As dean of Rockefeller Chapel, the Reverend Maurice Charles sees himself as a spiritual leader first and foremost. When people are hurting, celebrating, or asking questions about life, Charles is the first person they call. But he’s also used the position to raise questions about race and the role of policing at UChicago—questions which, as a Black man, he’s grappled with for his entire life.

Charles grew up in Cleveland, Ohio, in a family that was heavily involved in the church. His mother’s family had migrated to Cleveland during the first Great Migration and, according to Charles, left their past behind.

“I come from a family that came from the Jim Crow South. And they never talked about Jim Crow. They never talked about the fact that my mother’s side of the family left Georgia right around the time of an election that Governor Clifford Walker was elected,” Charles said.

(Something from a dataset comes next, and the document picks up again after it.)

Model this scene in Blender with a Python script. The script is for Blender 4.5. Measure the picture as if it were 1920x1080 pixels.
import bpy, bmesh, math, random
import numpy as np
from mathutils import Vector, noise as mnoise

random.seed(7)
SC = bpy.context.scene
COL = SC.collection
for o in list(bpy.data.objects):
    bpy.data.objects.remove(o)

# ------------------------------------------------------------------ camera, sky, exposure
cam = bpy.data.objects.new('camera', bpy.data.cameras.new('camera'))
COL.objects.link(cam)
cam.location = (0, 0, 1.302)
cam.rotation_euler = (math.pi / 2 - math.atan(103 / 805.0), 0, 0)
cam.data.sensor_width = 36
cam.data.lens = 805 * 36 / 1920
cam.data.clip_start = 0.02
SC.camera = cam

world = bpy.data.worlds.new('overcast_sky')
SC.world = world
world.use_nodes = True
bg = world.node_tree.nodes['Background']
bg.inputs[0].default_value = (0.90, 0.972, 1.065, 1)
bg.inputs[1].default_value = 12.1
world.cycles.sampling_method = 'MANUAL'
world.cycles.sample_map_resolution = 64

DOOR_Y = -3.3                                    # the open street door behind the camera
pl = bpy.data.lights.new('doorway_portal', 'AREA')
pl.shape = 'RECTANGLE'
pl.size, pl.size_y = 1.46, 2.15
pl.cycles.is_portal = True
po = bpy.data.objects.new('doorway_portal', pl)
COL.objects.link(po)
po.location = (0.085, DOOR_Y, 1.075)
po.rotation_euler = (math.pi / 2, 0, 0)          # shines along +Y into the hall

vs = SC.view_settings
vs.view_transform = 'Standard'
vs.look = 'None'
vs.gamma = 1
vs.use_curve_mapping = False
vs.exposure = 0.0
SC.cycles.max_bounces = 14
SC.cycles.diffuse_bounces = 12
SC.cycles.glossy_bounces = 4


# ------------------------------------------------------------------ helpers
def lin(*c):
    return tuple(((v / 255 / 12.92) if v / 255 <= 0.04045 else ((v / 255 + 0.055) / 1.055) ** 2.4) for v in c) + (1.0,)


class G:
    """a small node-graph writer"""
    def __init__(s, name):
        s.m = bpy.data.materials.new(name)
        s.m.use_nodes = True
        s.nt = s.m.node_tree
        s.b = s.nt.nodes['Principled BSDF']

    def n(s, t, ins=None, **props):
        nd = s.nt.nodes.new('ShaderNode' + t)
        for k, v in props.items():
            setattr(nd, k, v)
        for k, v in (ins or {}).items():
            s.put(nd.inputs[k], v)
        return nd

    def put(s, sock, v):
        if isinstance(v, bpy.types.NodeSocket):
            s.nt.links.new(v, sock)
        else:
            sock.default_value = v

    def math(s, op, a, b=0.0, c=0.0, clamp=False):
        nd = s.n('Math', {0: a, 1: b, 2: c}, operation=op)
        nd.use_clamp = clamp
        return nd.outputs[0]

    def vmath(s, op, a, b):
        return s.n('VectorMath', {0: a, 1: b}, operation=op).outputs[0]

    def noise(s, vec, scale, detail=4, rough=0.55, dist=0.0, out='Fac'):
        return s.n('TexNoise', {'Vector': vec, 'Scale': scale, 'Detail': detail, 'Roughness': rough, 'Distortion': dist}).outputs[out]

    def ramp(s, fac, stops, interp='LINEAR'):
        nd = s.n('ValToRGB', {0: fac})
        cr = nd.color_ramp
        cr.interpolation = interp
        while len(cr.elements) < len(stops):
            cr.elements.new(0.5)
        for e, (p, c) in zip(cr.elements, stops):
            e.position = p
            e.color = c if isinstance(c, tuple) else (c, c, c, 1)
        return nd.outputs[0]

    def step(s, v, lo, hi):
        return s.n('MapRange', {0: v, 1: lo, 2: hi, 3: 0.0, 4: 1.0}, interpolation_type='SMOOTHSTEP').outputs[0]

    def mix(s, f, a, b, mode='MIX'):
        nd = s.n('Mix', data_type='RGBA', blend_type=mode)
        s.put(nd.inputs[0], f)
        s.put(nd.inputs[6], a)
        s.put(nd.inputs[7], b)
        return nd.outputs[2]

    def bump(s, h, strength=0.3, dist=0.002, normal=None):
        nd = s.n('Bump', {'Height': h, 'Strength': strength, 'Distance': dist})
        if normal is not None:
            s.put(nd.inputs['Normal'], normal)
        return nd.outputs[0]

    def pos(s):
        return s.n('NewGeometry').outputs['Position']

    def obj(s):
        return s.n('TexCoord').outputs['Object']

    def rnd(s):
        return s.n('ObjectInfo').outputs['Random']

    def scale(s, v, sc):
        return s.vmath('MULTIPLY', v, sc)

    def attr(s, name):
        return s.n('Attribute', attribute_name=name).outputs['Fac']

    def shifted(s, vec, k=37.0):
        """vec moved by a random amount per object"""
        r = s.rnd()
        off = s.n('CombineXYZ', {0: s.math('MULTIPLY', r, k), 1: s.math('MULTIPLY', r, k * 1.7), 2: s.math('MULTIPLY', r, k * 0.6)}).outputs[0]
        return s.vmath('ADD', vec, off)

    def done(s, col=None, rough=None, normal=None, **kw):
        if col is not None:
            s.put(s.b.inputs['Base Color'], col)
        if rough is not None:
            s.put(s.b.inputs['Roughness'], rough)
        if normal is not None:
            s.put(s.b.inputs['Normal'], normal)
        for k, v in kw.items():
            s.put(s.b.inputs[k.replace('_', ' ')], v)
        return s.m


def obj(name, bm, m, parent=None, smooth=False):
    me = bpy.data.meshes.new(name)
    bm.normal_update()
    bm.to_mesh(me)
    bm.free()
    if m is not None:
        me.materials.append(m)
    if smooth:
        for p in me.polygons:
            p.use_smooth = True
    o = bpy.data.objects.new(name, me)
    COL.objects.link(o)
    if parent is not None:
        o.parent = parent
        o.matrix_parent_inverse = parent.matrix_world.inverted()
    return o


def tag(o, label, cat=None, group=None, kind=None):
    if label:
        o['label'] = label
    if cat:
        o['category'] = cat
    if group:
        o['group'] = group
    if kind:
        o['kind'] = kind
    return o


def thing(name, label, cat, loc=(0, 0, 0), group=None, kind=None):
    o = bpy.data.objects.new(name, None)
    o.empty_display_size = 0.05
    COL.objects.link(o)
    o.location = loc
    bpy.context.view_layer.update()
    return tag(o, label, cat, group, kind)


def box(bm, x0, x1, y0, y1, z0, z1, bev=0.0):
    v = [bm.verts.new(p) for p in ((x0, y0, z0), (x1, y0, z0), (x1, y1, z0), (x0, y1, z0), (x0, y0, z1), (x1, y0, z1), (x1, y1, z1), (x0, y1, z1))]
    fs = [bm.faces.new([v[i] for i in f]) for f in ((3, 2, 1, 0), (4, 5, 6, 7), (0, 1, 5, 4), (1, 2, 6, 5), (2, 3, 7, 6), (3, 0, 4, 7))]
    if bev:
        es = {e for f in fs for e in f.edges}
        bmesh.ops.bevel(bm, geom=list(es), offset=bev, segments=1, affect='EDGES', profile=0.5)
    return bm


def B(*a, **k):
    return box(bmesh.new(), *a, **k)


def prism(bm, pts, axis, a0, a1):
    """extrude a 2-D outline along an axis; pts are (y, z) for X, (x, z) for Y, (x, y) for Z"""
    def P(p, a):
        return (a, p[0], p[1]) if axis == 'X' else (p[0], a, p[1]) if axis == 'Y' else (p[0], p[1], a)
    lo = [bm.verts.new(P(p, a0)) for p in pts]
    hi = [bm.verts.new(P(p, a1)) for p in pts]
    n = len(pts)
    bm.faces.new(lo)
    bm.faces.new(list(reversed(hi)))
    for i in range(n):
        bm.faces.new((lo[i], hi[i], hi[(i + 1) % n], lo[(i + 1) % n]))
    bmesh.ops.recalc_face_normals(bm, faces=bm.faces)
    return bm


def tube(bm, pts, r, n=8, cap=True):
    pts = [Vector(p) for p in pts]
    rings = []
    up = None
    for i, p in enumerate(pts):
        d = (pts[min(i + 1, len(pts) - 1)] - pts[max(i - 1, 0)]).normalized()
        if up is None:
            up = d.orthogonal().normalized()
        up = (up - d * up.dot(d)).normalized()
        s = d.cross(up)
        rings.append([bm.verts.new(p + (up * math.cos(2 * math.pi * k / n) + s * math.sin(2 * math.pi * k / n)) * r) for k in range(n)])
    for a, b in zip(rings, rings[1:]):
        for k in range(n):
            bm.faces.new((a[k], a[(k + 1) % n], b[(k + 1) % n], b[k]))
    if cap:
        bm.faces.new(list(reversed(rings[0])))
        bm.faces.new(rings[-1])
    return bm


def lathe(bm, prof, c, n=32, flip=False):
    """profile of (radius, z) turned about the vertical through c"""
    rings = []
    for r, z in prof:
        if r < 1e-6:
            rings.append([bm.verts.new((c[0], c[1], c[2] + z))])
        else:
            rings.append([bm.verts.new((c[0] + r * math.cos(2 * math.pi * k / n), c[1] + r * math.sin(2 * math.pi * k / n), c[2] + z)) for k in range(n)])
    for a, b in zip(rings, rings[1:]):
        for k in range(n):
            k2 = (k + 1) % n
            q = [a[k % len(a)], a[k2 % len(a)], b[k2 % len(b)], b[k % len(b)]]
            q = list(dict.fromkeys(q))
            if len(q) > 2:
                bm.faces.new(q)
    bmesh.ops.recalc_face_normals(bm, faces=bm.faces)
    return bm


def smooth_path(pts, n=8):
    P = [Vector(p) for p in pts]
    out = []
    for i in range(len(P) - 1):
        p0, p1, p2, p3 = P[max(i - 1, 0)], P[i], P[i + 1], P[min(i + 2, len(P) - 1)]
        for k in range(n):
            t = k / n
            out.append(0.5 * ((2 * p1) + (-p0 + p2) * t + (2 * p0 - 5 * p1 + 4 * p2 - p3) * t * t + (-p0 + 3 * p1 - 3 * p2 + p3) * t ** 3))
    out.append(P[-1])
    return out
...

The election of Walker, a prominent member of the Ku Klux Klan, drove the family’s decision to leave. His family’s history and his own childhood in the 1960s shaped how he dealt with adversity early on, whether that was adjusting to a college environment as an undergrad or racial prejudice throughout his life.

“[My family’s] attitude was that you just stay focused. If you’re not welcome here, you find a better place, and you keep moving forward and you don’t look back. And so that’s how I dealt with the situation as a student,” Charles said.